-- PROVIDED INFORMATION start --

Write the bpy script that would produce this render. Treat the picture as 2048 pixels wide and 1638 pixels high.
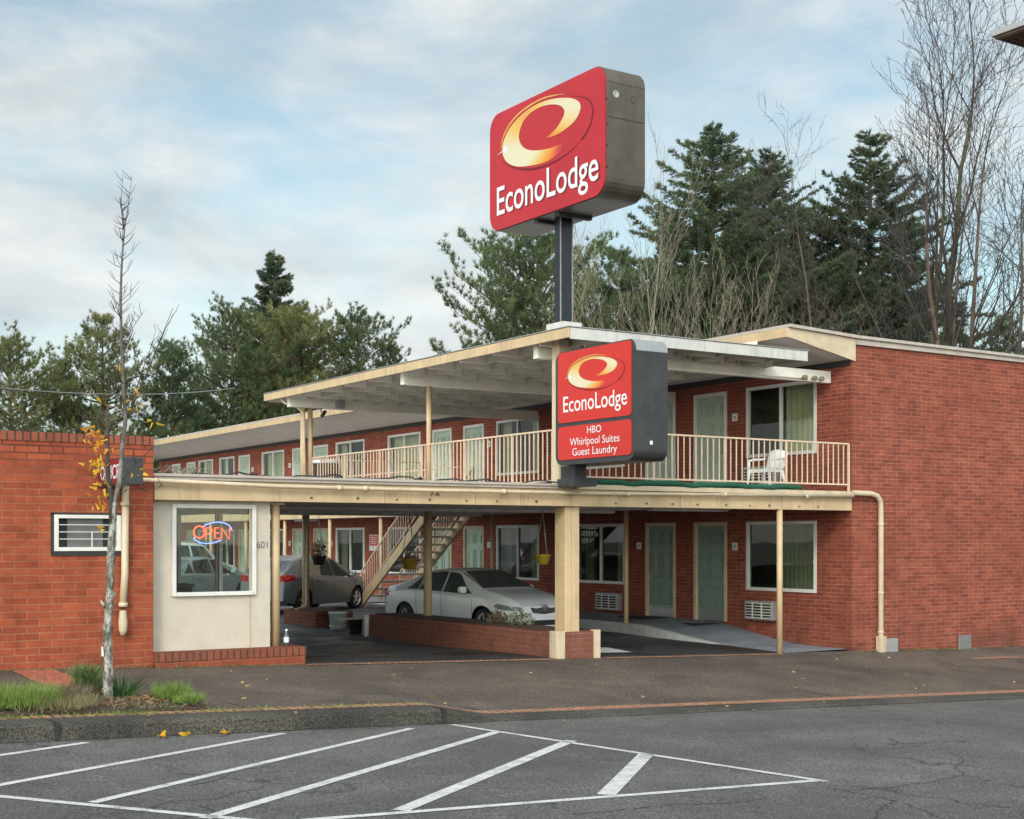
import bpy, math, random
import numpy as np
from mathutils import Vector, Matrix
for o in list(bpy.data.objects): bpy.data.objects.remove(o)
SC = bpy.context.scene
COL = SC.collection
R = math.radians
# ---------------------------------------------------------------- camera, sky, sun, exposure
CAMF, HX, HY, YAW, CZ = 2785., 1024., 1078., R(32.93), 2.0
cam_d = bpy.data.cameras.new('camera'); cam = bpy.data.objects.new('camera', cam_d); COL.objects.link(cam)
cam.location = (0, 0, CZ); cam.rotation_euler = (R(90), 0, -YAW)
cam_d.sensor_width = 36; cam_d.lens = 36*CAMF/2048; cam_d.shift_y = (HY-819)/2048
cam_d.clip_start = .3; cam_d.clip_end = 3000
SC.camera = cam
SC.view_settings.view_transform = 'Standard'; SC.view_settings.look = 'None'
SC.view_settings.exposure = 0.55; SC.view_settings.gamma = 1
SC.render.engine = 'CYCLES'
SC.render.resolution_x = 1024; SC.render.resolution_y = 819
SUN_EL, SUN_AZ = 30, 226        # azimuth: compass-like, clockwise from +Y
def make_world():
    w = bpy.data.worlds.new('World'); SC.world = w; w.use_nodes = True
    nt = w.node_tree; N = nt.nodes; L = nt.links; N.clear()
    out = N.new('ShaderNodeOutputWorld'); bg = N.new('ShaderNodeBackground')
    sky = N.new('ShaderNodeTexSky'); sky.sky_type = 'NISHITA'; sky.sun_disc = False
    sky.sun_elevation = R(SUN_EL); sky.sun_rotation = R(SUN_AZ); sky.air_density = 1.0; sky.dust_density = .6; sky.ozone_density = 1.2
    sm = N.new('ShaderNodeVectorMath'); sm.operation = 'SCALE'; sm.inputs[3].default_value = .125
    tn = N.new('ShaderNodeVectorMath'); tn.operation = 'MULTIPLY'; tn.inputs[1].default_value = (1.04, 1.06, .88); L.new(sky.outputs[0], tn.inputs[0]); L.new(tn.outputs[0], sm.inputs[0])
    tc = N.new('ShaderNodeTexCoord')
    def noise(scale, loc, rot, det, rough, dist):
        mp = N.new('ShaderNodeMapping'); mp.inputs['Scale'].default_value = scale; mp.inputs['Location'].default_value = loc
        mp.inputs['Rotation'].default_value = rot
        n = N.new('ShaderNodeTexNoise'); n.inputs['Scale'].default_value = 1; n.inputs['Detail'].default_value = det
        n.inputs['Roughness'].default_value = rough; n.inputs['Distortion'].default_value = dist
        L.new(tc.outputs['Generated'], mp.inputs[0]); L.new(mp.outputs[0], n.inputs['Vector']); return n.outputs[0]
    n1 = noise((3.2, 3.2, 8.5), (3.3, 1.2, .4), (0, R(8), 0), 8, .55, .35)
    n2 = noise((9, 9, 26), (1.3, 5.2, 2.4), (0, R(14), 0), 8, .6, .2)
    n3 = noise((5, 5, 14), (7.3, .2, 3.4), (0, R(10), 0), 8, .6, .3)
    a = N.new('ShaderNodeMath'); a.operation = 'MULTIPLY_ADD'; a.inputs[1].default_value = .36; L.new(n2, a.inputs[0]); L.new(n1, a.inputs[2])
    cr = N.new('ShaderNodeValToRGB'); cr.color_ramp.elements[0].position = .54; cr.color_ramp.elements[1].position = .78
    cr.color_ramp.elements[0].color = (.22,)*3+(1,); cr.color_ramp.elements[1].color = (1, 1, 1, 1)
    L.new(a.outputs[0], cr.inputs[0])
    cc = N.new('ShaderNodeValToRGB'); cc.color_ramp.elements[0].position = .35; cc.color_ramp.elements[1].position = .62
    cc.color_ramp.elements[0].color = (.43, .495, .525, 1); cc.color_ramp.elements[1].color = (.68, .70, .69, 1)
    L.new(n3, cc.inputs[0])
    mx = N.new('ShaderNodeMixRGB'); L.new(cr.outputs[0], mx.inputs[0]); L.new(sm.outputs[0], mx.inputs[1]); L.new(cc.outputs[0], mx.inputs[2])
    dp_ = N.new('ShaderNodeVectorMath'); dp_.operation = 'DOT_PRODUCT'; L.new(tc.outputs['Generated'], dp_.inputs[0])
    dp_.inputs[1].default_value = (math.sin(R(SUN_AZ))*.9, math.cos(R(SUN_AZ))*.95, .30)
    mr = N.new('ShaderNodeMapRange'); mr.interpolation_type = 'SMOOTHSTEP'; L.new(dp_.outputs['Value'], mr.inputs[0])   # thin cloud is brightest round the veiled sun
    mr.inputs[1].default_value = -.1; mr.inputs[2].default_value = .9; mr.inputs[3].default_value = .90; mr.inputs[4].default_value = 3.3
    L.new(mr.outputs[0], bg.inputs[1]); L.new(mx.outputs[0], bg.inputs[0])
    L.new(bg.outputs[0], out.inputs[0])
make_world()
sd = bpy.data.lights.new('sun', 'SUN'); sd.energy = 1.05; sd.angle = R(14); sd.color = (1, .95, .88)
sun = bpy.data.objects.new('sun', sd); COL.objects.link(sun)
sdir = Vector((math.sin(R(SUN_AZ))*math.cos(R(SUN_EL)), math.cos(R(SUN_AZ))*math.cos(R(SUN_EL)), math.sin(R(SUN_EL))))
sun.rotation_euler = sdir.to_track_quat('Z', 'Y').to_euler(); sun.location = (0, 0, 30)

# ---------------------------------------------------------------- measuring helper: a photo point on a known wall plane
_S, _C = math.sin(YAW), math.cos(YAW)
def ray(x, y):
    u = (x-HX)/CAMF; v = (HY-y)/CAMF
    return (_S+u*_C, _C-u*_S, v)
def at(x, y, Y):
    r = ray(x, y); t = Y/r[1]; return Vector((r[0]*t, Y, CZ+r[2]*t))
def far(x, t):
    r = ray(x, 0); return (r[0]*t, r[1]*t)
# ---------------------------------------------------------------- materials
MATS = {}
class NT:
    def __init__(s, m): s.m = m; s.t = m.node_tree; s.N = s.t.nodes; s.L = s.t.links; s.b = s.N['Principled BSDF']
    def n(s, k, **kw):
        q = s.N.new(k)
        for a, v in kw.items(): setattr(q, a, v)
        return q
    def l(s, a, b): s.L.new(a, b)
    def obj(s):
        return s.n('ShaderNodeTexCoord').outputs['Object']
    def noise(s, scale, det=4, rough=.55, vec=None, dist=0):
        q = s.n('ShaderNodeTexNoise'); q.inputs['Scale'].default_value = scale; q.inputs['Detail'].default_value = det
        q.inputs['Roughness'].default_value = rough; q.inputs['Distortion'].default_value = dist
        s.l(vec if vec is not None else s.pos(), q.inputs['Vector']); return q.outputs[0]
    def pos(s):
        if not hasattr(s, '_p'): s._p = s.n('ShaderNodeNewGeometry').outputs['Position']
        return s._p
    def ramp(s, f, p0, c0, p1, c1):
        q = s.n('ShaderNodeValToRGB'); e = q.color_ramp.elements
        e[0].position = p0; e[1].position = p1
        e[0].color = tuple(c0)+(1,) if len(c0) == 3 else c0; e[1].color = tuple(c1)+(1,) if len(c1) == 3 else c1
        s.l(f, q.inputs[0]); return q.outputs[0]
    def mix(s, f, a, b, mode='MIX'):
        q = s.n('ShaderNodeMixRGB', blend_type=mode)
        for i, v in ((0, f), (1, a), (2, b)):
            if hasattr(v, 'is_linked'): s.l(v, q.inputs[i])
            elif i == 0: q.inputs[0].default_value = v
            else: q.inputs[i].default_value = tuple(v)+(1,)
        return q.outputs[0]
    def mapr(s, v, a, b):
        q = s.n('ShaderNodeMapRange'); q.inputs[1].default_value = a; q.inputs[2].default_value = b; s.l(v, q.inputs[0]); return q.outputs[0]
    def bump(s, h, st=.3, d=.02):
        q = s.n('ShaderNodeBump'); q.inputs['Strength'].default_value = st; q.inputs['Distance'].default_value = d
        s.l(h, q.inputs['Height']); s.l(q.outputs[0], s.b.inputs['Normal'])
def newmat(name, col=(.5, .5, .5), rough=.6, metal=0, spec=.5):
    m = bpy.data.materials.new(name); m.use_nodes = True; t = NT(m)
    t.b.inputs['Base Color'].default_value = tuple(col)+(1,); t.b.inputs['Roughness'].default_value = rough
    t.b.inputs['Metallic'].default_value = metal; t.b.inputs['Specular IOR Level'].default_value = spec
    m.diffuse_color = tuple(col)+(1,); MATS[name] = m; return m, t
def paint(name, col, rough=.55, var=.12, scale=3, metal=0, grime=.0, bump=.0):
    """painted or plain surface with gentle blotches, wear and weather streaks"""
    m, t = newmat(name, col, rough, metal, .18 if name.startswith('sign') else .5)
    n = t.noise(scale, 6, .65)
    c = t.mix(t.ramp(n, .35, (0, 0, 0), .7, (1, 1, 1)), [x*(1-var) for x in col], [min(1, x*(1+var*.6)) for x in col])
    if grime:
        mp = t.n('ShaderNodeMapping'); mp.inputs['Scale'].default_value = (7, 7, .9); t.l(t.pos(), mp.inputs[0])
        g = t.noise(1, 7, .7, mp.outputs[0])
        c = t.mix(t.ramp(g, .52, (0, 0, 0), .78, (grime,)*3), c, [x*.35 for x in col])
        sp = t.noise(38, 3, .6)
        c = t.mix(t.ramp(sp, .66, (0, 0, 0), .72, (grime*.8,)*3), c, (.16, .11, .07))
    t.l(c, t.b.inputs['Base Color'])
    if bump: t.bump(t.noise(scale*22, 4), bump, .01)
    return m
def brickmat(name, c1, c2, mortar, w=.33, h=.1, ms=.011, rot=False, stain=.35):
    m, t = newmat(name, c1, .85, 0, .15)
    sx = t.n('ShaderNodeSeparateXYZ'); t.l(t.pos(), sx.inputs[0])
    ad = t.n('ShaderNodeMath'); ad.operation = 'ADD'; t.l(sx.outputs[0], ad.inputs[0]); t.l(sx.outputs[1], ad.inputs[1])
    cb = t.n('ShaderNodeCombineXYZ')
    if rot: t.l(sx.outputs[2], cb.inputs[0]); t.l(ad.outputs[0], cb.inputs[1])
    else: t.l(ad.outputs[0], cb.inputs[0]); t.l(sx.outputs[2], cb.inputs[1])
    wob = t.noise(3, 2); wv = t.n('ShaderNodeVectorMath'); wv.operation = 'MULTIPLY_ADD'
    t.l(wob, wv.inputs[0]); wv.inputs[1].default_value = (.012, .012, 0); t.l(cb.outputs[0], wv.inputs[2])
    bt = t.n('ShaderNodeTexBrick'); bt.inputs['Scale'].default_value = 1; bt.inputs['Brick Width'].default_value = w
    bt.inputs['Row Height'].default_value = h; bt.inputs['Mortar Size'].default_value = ms; bt.inputs['Mortar Smooth'].default_value = .25
    bt.inputs['Bias'].default_value = -.1
    if rot: bt.offset = 0
    t.l(wv.outputs[0], bt.inputs['Vector'])
    bt.inputs['Color1'].default_value = tuple(c1)+(1,); bt.inputs['Color2'].default_value = tuple(c2)+(1,); bt.inputs['Mortar'].default_value = tuple(mortar)+(1,)
    big = t.ramp(t.noise(.7, 5, .6), .35, (0, 0, 0), .72, (stain,)*3)
    if not rot:
        sz = t.n('ShaderNodeMath'); sz.operation = 'MULTIPLY_ADD'; t.l(t.noise(.9, 4), sz.inputs[0]); sz.inputs[1].default_value = 1.4; t.l(sx.outputs[2], sz.inputs[2])
        t.l(t.mix(t.ramp(t.mapr(sz.outputs[0], 3.3, 4.1), .0, (0, 0, 0), 1, (1, 1, 1)) if name == 'brick_bold' else 0, mortar, (.045, .03, .024)), bt.inputs['Mortar'])
    c = t.mix(big, bt.outputs['Color'], [x*.62 for x in c1], 'MIX')
    med = t.ramp(t.noise(4, 6, .75), .3, (.62, .64, .68), .75, (1.16, 1.14, 1.1))
    band = t.mapr(sx.outputs[2], -.4, 1.3); c = t.mix(t.ramp(t.noise(1.1, 5, .7), .40, (0, 0, 0), .66, (.85,)*3), c, t.mix(t.ramp(band, .0, (1, 1, 1), .6, (0, 0, 0)), c, (.13, .055, .04)))
    c = t.mix(1, c, med, 'MULTIPLY')
    fine = t.ramp(t.noise(90, 3, .6), .3, (.8, .8, .8), .7, (1.1, 1.1, 1.1)); c = t.mix(.8, c, fine, 'MULTIPLY')
    eff = t.ramp(t.noise(1.6, 6, .75, dist=.6), .66, (0, 0, 0), .8, (.22,)*3); c = t.mix(eff, c, (.52, .34, .27))
    t.l(c, t.b.inputs['Base Color'])
    iv = t.n('ShaderNodeMath'); iv.operation = 'SUBTRACT'; iv.inputs[0].default_value = 1; t.l(bt.outputs['Fac'], iv.inputs[1])
    t.bump(iv.outputs[0], .6, .012)
    return m
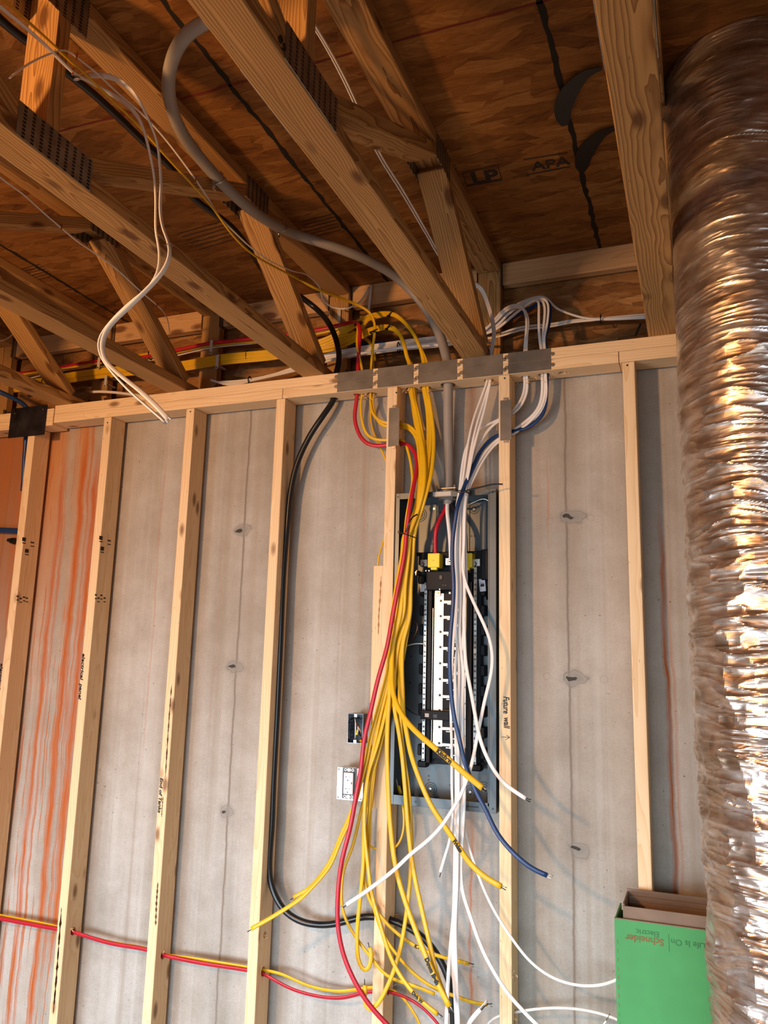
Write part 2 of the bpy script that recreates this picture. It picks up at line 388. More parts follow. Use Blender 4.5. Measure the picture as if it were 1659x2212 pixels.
# red chalk line, painted seams and stamps on the subfloor
def ribbon_on_ceiling(name, pts, wid, mat, label=None):
    bm = bmesh.new(); prev = None
    n = 160
    P = [Vector(p) for p in pts]
    for i in range(n+1):
        t = i/n*(len(P)-1); a = min(int(t), len(P)-2); q = P[a].lerp(P[a+1], t-a)
        d = (P[a+1]-P[a]).normalized(); s = Vector((-d.y, d.x, 0))
        j = random.uniform(-.25, .25)*wid; w = wid*(.5+random.uniform(-.18, .22))
        row = [bm.verts.new((q+s*(w+j)).to_tuple()[:2]+(SUB-.0008,)), bm.verts.new((q-s*(w-j)).to_tuple()[:2]+(SUB-.0008,))]
        if prev: bm.faces.new((prev[0], row[0], row[1], prev[1]))
        prev = row
    return link(name, bm, mat, ceiling)
for x0 in (.735, -.09, -1.37): ribbon_on_ceiling('painted_seam', [(x0, -4, SUB), (x0-.006, .27, SUB)], .013, M['paint'])
ribbon_on_ceiling('painted_seam', [(1.245, -4, SUB), (1.245, .27, SUB)], .013, M['paint'])
ribbon_on_ceiling('chalk_line', [(-2.5, -.968, SUB), (1.6, -.95, SUB)], .006, M['redchalk'])
def text_obj(name, body, size, mat, origin, right, up, parent, depth=.0004, align='LEFT', shear=0, bold=0):
    cu = bpy.data.curves.new(name, 'FONT'); cu.body = body; cu.size = size; cu.extrude = depth; cu.align_x = align; cu.align_y = 'CENTER'; cu.shear = shear
    cu.offset = bold; cu.resolution_u = 3
    to = bpy.data.objects.new(name, cu); COL.objects.link(to)
    dg = bpy.context.evaluated_depsgraph_get(); me = bpy.data.meshes.new_from_object(to.evaluated_get(dg))
    bpy.data.objects.remove(to); bpy.data.curves.remove(cu)
    r = Vector(right).normalized(); u = Vector(up).normalized(); u = (u-r*u.dot(r)).normalized(); nrm = r.cross(u)
    for v in me.vertices: v.co = Vector(origin)+r*v.co.x+u*v.co.y+nrm*v.co.z
    me.materials.clear(); me.materials.append(mat)
    o = bpy.data.objects.new(name, me); COL.objects.link(o)
    if parent: adopt(o, parent)
    return o
def on_ceil(px, py): v = at(px, py, z=SUB-.001); return v
def ceil_text(body, px0, py0, px1, py1, size, bold=.0):
    a = on_ceil(px0, py0); b = on_ceil(px1, py1)
    text_obj('grade_stamp', body, size, M['stamp'], a, b-a, (0, -1, 0), ceiling, bold=bold)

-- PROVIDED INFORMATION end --

= AIM =
Check the data for the word "picture" and pull out the lines that have it.

= OUTPUT FOR THIS TASK =
Write the bpy script that would produce this render. Treat the picture as 2048 pixels wide and 1638 pixels high.
Write part 2 of the bpy script that recreates this picture. It picks up at line 388. More parts follow. Use Blender 4.5. Measure the picture as if it were 1659x2212 pixels.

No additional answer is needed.